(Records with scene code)
--- BEGIN ---
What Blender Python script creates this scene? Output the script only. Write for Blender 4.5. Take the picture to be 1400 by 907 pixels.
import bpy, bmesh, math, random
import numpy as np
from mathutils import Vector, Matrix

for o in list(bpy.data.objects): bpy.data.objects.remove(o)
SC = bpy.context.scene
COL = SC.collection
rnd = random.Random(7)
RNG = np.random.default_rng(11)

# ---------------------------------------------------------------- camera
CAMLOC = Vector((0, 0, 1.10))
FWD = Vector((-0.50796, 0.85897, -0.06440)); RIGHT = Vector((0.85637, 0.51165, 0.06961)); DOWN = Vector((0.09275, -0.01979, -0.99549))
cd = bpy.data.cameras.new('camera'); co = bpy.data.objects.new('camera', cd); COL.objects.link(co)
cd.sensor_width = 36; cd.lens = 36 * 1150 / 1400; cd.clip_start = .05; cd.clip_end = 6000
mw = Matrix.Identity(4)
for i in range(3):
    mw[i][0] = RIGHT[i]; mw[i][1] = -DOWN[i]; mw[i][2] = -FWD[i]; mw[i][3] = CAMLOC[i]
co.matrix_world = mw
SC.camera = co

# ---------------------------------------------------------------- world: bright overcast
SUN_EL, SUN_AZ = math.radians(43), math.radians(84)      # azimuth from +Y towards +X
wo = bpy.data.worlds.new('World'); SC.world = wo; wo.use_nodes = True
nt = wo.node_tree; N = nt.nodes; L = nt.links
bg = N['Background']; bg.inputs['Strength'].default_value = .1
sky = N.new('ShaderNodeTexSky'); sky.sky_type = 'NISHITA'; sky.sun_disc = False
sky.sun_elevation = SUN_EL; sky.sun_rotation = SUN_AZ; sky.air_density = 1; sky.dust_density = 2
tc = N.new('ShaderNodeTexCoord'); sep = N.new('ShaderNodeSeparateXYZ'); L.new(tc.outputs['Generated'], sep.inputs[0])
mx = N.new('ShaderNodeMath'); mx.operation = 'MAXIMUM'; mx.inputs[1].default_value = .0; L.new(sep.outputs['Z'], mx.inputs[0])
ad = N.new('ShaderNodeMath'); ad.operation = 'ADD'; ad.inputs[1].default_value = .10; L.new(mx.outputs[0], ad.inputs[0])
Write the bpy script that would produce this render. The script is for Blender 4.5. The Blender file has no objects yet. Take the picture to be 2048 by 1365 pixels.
--- END ---
_PROBLEM REQUIREMENTS_:
Copy the lines from the start of the data verbatim, stopping after the line containing "SC.camera = co".

_FULL SOLUTION_:
What Blender Python script creates this scene? Output the script only. Write for Blender 4.5. Take the picture to be 1400 by 907 pixels.
import bpy, bmesh, math, random
import numpy as np
from mathutils import Vector, Matrix

for o in list(bpy.data.objects): bpy.data.objects.remove(o)
SC = bpy.context.scene
COL = SC.collection
rnd = random.Random(7)
RNG = np.random.default_rng(11)

# ---------------------------------------------------------------- camera
CAMLOC = Vector((0, 0, 1.10))
FWD = Vector((-0.50796, 0.85897, -0.06440)); RIGHT = Vector((0.85637, 0.51165, 0.06961)); DOWN = Vector((0.09275, -0.01979, -0.99549))
cd = bpy.data.cameras.new('camera'); co = bpy.data.objects.new('camera', cd); COL.objects.link(co)
cd.sensor_width = 36; cd.lens = 36 * 1150 / 1400; cd.clip_start = .05; cd.clip_end = 6000
mw = Matrix.Identity(4)
for i in range(3):
    mw[i][0] = RIGHT[i]; mw[i][1] = -DOWN[i]; mw[i][2] = -FWD[i]; mw[i][3] = CAMLOC[i]
co.matrix_world = mw
SC.camera = co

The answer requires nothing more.